» Instructions for the task
Return all of the lines below exactly as they are.

» Data block
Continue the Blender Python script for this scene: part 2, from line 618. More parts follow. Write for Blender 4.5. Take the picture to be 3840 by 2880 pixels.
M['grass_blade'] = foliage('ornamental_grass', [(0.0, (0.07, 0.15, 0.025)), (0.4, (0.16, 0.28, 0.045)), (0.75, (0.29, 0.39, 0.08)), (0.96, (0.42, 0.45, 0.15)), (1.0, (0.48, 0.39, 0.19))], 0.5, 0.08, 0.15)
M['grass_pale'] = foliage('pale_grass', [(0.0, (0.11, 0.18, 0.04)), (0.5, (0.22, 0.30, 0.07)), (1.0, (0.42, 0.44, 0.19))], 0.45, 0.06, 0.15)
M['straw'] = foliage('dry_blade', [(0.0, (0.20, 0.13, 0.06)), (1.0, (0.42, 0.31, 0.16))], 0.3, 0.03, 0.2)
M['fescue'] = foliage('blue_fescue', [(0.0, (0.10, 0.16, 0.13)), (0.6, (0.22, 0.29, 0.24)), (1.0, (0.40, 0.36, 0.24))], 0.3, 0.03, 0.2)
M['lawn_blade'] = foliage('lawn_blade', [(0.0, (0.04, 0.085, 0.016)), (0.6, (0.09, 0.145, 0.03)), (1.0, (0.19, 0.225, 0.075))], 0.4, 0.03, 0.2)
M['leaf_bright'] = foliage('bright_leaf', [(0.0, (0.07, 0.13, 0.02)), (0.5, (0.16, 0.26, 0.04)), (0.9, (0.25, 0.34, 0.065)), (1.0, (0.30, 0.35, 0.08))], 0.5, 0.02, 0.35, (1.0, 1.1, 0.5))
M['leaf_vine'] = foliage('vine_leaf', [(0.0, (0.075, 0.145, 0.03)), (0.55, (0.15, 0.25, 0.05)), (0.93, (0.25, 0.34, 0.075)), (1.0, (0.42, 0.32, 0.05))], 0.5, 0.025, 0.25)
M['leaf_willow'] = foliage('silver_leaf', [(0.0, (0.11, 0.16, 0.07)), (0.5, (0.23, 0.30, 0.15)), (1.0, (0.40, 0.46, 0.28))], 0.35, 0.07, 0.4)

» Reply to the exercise
Continue the Blender Python script for this scene: part 2, from line 618. More parts follow. Write for Blender 4.5. Take the picture to be 3840 by 2880 pixels.
M['grass_blade'] = foliage('ornamental_grass', [(0.0, (0.07, 0.15, 0.025)), (0.4, (0.16, 0.28, 0.045)), (0.75, (0.29, 0.39, 0.08)), (0.96, (0.42, 0.45, 0.15)), (1.0, (0.48, 0.39, 0.19))], 0.5, 0.08, 0.15)
M['grass_pale'] = foliage('pale_grass', [(0.0, (0.11, 0.18, 0.04)), (0.5, (0.22, 0.30, 0.07)), (1.0, (0.42, 0.44, 0.19))], 0.45, 0.06, 0.15)
M['straw'] = foliage('dry_blade', [(0.0, (0.20, 0.13, 0.06)), (1.0, (0.42, 0.31, 0.16))], 0.3, 0.03, 0.2)
M['fescue'] = foliage('blue_fescue', [(0.0, (0.10, 0.16, 0.13)), (0.6, (0.22, 0.29, 0.24)), (1.0, (0.40, 0.36, 0.24))], 0.3, 0.03, 0.2)
M['lawn_blade'] = foliage('lawn_blade', [(0.0, (0.04, 0.085, 0.016)), (0.6, (0.09, 0.145, 0.03)), (1.0, (0.19, 0.225, 0.075))], 0.4, 0.03, 0.2)
M['leaf_bright'] = foliage('bright_leaf', [(0.0, (0.07, 0.13, 0.02)), (0.5, (0.16, 0.26, 0.04)), (0.9, (0.25, 0.34, 0.065)), (1.0, (0.30, 0.35, 0.08))], 0.5, 0.02, 0.35, (1.0, 1.1, 0.5))
M['leaf_vine'] = foliage('vine_leaf', [(0.0, (0.075, 0.145, 0.03)), (0.55, (0.15, 0.25, 0.05)), (0.93, (0.25, 0.34, 0.075)), (1.0, (0.42, 0.32, 0.05))], 0.5, 0.025, 0.25)
M['leaf_willow'] = foliage('silver_leaf', [(0.0, (0.11, 0.16, 0.07)), (0.5, (0.23, 0.30, 0.15)), (1.0, (0.40, 0.46, 0.28))], 0.35, 0.07, 0.4)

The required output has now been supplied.